* Data provided
BEGIN
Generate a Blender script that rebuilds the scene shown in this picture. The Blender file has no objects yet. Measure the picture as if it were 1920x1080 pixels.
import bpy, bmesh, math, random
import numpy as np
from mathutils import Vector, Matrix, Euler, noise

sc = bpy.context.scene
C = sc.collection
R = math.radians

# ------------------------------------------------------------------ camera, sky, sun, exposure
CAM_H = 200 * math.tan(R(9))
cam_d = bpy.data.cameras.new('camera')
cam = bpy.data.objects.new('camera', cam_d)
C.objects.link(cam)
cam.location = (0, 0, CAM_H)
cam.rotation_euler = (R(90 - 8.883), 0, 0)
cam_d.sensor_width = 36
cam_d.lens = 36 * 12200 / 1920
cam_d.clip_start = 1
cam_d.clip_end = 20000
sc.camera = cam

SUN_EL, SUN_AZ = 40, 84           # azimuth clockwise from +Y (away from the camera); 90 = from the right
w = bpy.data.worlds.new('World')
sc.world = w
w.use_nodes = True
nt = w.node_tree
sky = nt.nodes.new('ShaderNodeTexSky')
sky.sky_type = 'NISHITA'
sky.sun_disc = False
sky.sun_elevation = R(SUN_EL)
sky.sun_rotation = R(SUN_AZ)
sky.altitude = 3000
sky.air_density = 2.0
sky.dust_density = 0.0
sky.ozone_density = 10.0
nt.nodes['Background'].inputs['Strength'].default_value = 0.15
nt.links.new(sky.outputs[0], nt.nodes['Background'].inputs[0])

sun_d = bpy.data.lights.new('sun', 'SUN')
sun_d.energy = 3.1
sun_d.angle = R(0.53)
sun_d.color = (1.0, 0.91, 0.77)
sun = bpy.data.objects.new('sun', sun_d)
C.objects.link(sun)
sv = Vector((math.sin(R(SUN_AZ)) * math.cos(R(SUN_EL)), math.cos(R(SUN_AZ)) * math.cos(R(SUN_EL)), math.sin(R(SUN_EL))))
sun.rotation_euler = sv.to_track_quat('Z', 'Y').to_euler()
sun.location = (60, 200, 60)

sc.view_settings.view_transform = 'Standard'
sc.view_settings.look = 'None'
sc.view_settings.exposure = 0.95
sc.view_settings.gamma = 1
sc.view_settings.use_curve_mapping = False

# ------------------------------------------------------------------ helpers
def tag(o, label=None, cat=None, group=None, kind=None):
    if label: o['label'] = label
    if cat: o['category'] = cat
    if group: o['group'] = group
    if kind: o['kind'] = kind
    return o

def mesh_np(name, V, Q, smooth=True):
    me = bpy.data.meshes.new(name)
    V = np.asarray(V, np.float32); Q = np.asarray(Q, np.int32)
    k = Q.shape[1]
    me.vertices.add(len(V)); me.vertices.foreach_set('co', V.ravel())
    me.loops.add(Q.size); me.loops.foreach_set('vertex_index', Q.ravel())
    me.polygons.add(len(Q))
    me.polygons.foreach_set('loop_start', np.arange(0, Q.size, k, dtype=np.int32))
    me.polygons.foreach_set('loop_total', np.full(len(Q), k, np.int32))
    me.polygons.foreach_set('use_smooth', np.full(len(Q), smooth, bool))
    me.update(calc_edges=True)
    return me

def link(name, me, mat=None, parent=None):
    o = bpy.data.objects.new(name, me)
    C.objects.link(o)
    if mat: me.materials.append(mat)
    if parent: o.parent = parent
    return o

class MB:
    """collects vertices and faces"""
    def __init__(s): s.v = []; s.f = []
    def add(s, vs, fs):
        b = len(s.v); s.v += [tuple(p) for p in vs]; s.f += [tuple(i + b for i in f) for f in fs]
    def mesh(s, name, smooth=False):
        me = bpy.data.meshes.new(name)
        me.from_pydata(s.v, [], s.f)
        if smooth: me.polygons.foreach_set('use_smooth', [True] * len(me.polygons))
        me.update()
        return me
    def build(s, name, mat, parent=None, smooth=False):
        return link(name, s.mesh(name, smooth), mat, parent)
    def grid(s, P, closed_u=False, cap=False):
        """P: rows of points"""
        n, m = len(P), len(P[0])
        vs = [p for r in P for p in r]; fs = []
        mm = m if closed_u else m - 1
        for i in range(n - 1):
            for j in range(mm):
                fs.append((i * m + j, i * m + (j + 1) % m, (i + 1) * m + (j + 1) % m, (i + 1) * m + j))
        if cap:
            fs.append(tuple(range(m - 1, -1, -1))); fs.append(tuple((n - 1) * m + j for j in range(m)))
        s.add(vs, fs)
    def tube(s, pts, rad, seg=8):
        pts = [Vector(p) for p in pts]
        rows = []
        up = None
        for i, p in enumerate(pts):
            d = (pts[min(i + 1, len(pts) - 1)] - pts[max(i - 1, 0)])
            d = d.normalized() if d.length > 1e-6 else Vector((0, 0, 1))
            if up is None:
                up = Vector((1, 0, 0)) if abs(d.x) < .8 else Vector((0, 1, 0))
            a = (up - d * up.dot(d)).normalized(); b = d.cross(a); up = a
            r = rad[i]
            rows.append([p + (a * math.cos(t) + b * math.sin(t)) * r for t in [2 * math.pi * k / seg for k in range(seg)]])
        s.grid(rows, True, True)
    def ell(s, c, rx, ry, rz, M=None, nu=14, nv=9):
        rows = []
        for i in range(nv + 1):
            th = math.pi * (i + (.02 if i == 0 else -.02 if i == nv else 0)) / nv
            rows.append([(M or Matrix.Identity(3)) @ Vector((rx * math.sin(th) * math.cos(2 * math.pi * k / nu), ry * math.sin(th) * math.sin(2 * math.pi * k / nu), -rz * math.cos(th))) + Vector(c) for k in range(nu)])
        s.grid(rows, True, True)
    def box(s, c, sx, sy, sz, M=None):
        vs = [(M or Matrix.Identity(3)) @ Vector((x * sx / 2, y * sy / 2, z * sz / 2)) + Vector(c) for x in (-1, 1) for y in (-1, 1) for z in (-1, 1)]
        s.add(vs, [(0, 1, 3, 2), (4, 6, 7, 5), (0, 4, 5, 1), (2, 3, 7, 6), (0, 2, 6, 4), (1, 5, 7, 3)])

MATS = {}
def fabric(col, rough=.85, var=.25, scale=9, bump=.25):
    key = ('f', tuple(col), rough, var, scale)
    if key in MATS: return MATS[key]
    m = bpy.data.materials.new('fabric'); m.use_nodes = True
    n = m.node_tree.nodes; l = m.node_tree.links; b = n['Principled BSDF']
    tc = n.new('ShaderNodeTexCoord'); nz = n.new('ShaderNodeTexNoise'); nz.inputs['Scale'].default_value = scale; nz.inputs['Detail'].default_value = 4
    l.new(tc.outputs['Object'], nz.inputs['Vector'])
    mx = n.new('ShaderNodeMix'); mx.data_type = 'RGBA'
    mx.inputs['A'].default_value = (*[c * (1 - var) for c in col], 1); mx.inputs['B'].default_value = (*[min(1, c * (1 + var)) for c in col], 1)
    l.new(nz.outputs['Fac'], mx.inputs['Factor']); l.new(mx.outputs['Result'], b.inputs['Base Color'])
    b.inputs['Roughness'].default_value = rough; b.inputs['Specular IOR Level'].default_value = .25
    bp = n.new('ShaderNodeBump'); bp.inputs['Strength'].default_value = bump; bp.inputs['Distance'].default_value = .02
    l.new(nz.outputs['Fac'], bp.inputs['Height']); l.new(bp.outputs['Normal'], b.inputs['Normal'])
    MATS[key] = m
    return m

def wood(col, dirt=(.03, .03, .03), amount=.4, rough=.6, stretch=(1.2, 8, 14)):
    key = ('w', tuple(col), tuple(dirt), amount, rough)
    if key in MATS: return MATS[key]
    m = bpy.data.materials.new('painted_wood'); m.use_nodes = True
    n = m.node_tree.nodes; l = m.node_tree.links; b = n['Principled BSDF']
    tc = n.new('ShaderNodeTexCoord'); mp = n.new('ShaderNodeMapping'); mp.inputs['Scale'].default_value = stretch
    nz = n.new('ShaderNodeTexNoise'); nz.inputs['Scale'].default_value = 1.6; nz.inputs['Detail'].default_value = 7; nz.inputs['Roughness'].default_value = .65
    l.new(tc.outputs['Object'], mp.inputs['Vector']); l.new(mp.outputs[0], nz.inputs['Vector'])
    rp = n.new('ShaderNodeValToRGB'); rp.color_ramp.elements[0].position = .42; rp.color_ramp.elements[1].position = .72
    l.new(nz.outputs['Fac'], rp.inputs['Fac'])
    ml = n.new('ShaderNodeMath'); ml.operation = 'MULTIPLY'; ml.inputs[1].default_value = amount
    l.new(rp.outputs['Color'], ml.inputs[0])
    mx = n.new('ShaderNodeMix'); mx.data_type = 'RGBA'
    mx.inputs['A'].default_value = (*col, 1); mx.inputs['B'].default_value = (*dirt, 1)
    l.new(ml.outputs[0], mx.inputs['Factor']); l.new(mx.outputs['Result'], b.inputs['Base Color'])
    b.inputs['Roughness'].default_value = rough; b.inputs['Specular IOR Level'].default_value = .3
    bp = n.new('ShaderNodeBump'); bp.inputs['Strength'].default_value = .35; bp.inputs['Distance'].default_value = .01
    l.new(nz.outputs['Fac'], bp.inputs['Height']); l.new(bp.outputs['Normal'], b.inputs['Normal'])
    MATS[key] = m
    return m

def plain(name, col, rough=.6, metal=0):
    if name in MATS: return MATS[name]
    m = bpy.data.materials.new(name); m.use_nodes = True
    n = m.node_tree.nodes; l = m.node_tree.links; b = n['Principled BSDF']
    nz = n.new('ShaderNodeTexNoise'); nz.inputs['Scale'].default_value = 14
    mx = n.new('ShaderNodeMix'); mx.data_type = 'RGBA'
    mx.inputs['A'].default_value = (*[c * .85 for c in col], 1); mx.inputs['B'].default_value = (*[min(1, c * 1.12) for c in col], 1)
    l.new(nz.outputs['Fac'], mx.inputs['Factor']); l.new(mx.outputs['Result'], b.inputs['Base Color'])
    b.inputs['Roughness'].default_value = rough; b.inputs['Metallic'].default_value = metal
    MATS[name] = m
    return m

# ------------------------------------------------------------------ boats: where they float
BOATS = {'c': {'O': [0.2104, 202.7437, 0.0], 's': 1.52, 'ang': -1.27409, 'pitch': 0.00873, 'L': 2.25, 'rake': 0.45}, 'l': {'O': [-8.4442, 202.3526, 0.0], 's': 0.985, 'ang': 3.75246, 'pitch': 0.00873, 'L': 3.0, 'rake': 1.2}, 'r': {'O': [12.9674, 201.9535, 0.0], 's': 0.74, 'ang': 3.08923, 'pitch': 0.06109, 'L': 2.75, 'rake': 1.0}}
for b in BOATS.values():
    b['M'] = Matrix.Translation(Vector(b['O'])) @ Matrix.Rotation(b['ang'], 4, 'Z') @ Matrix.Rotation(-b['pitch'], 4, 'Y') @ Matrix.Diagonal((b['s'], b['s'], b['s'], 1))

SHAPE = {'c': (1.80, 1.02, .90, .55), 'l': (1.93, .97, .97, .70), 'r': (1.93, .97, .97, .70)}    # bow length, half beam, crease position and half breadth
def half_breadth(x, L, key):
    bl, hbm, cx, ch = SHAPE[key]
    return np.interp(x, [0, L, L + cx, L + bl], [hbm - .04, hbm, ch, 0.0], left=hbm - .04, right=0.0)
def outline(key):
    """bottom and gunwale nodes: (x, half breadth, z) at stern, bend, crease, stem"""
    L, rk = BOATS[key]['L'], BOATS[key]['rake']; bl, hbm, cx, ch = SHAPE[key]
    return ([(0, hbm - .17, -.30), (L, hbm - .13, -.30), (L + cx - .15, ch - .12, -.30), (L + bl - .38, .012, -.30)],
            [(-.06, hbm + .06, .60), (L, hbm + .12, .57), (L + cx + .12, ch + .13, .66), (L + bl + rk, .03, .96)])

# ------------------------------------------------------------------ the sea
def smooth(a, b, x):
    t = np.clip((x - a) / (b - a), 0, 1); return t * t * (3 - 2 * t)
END
* Written problem
Extract lines where the string "scene" occurs.

* Answer to this task
Generate a Blender script that rebuilds the scene shown in this picture. The Blender file has no objects yet. Measure the picture as if it were 1920x1080 pixels.
sc = bpy.context.scene